Brockett got it wrong
Don Brockett (Jan. 19) contends the “Crime panel has got it wrong,” but what if an oversight panel had existed in 1972 when the zealous prosecutor secured a wrongful conviction of Yvonne Wanrow for killing a child molester threatening her family?
The Washington Supreme Court in January 1977 fueled national gains for women’s issues, exposed Native American culture to whites and strengthened a female’s right of self-defense by ordering a retrial of Wanrow, later denying Brockett his frivolous appeal for a rehearing in Spokane.

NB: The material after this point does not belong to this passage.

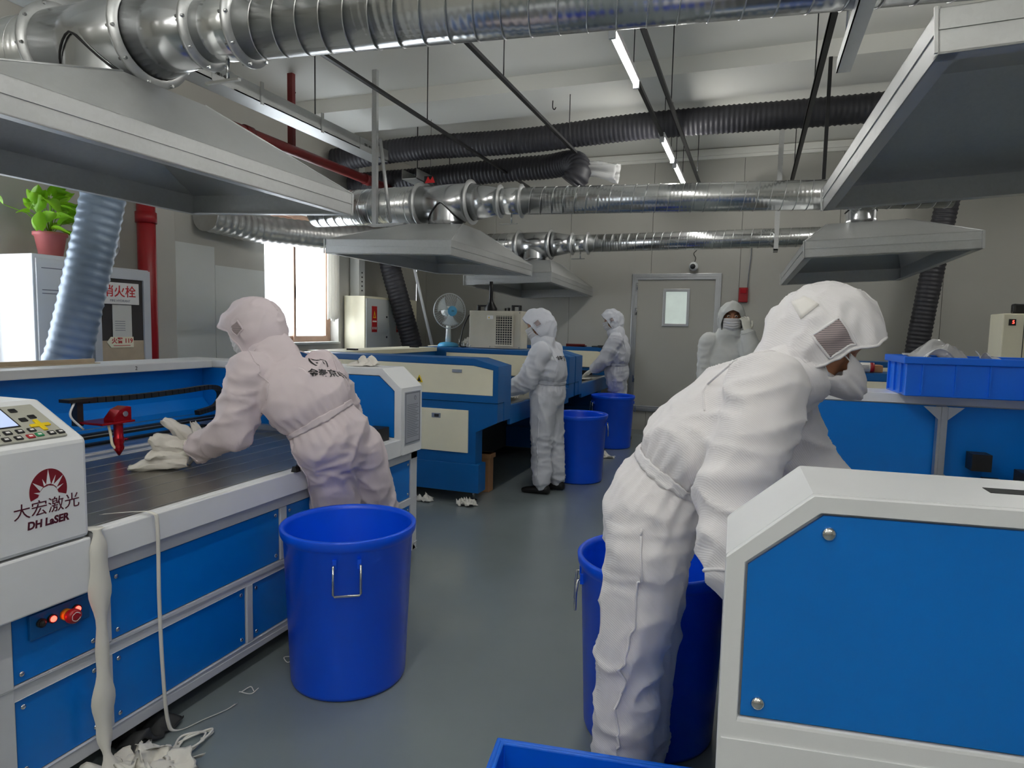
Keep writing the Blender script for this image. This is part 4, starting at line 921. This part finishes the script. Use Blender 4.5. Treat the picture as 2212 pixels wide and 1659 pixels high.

Still the zealot, Brockett’s condescending, paternalistic rant on criminal justice gets it wrong in countless ways. He asks too many hypothetical questions and quibbles over the difference between “process” or “system.”
Is there an editor in the house, please? Shrill in tone, looking backward, appealing to worn-out rhetoric, Brockett can’t bear that anyone would examine critically, independently and candidly – the system and process eating up 70 percent of the Spokane County’s budget.
I would have preferred a calmer Brockett explaining how the 45-year-old war on drugs has systematically undermined criminal justice credibility, exposed the prosecution’s role in creating an informant marketplace allowing avoidance of legal responsibility, and accelerated mass incarceration.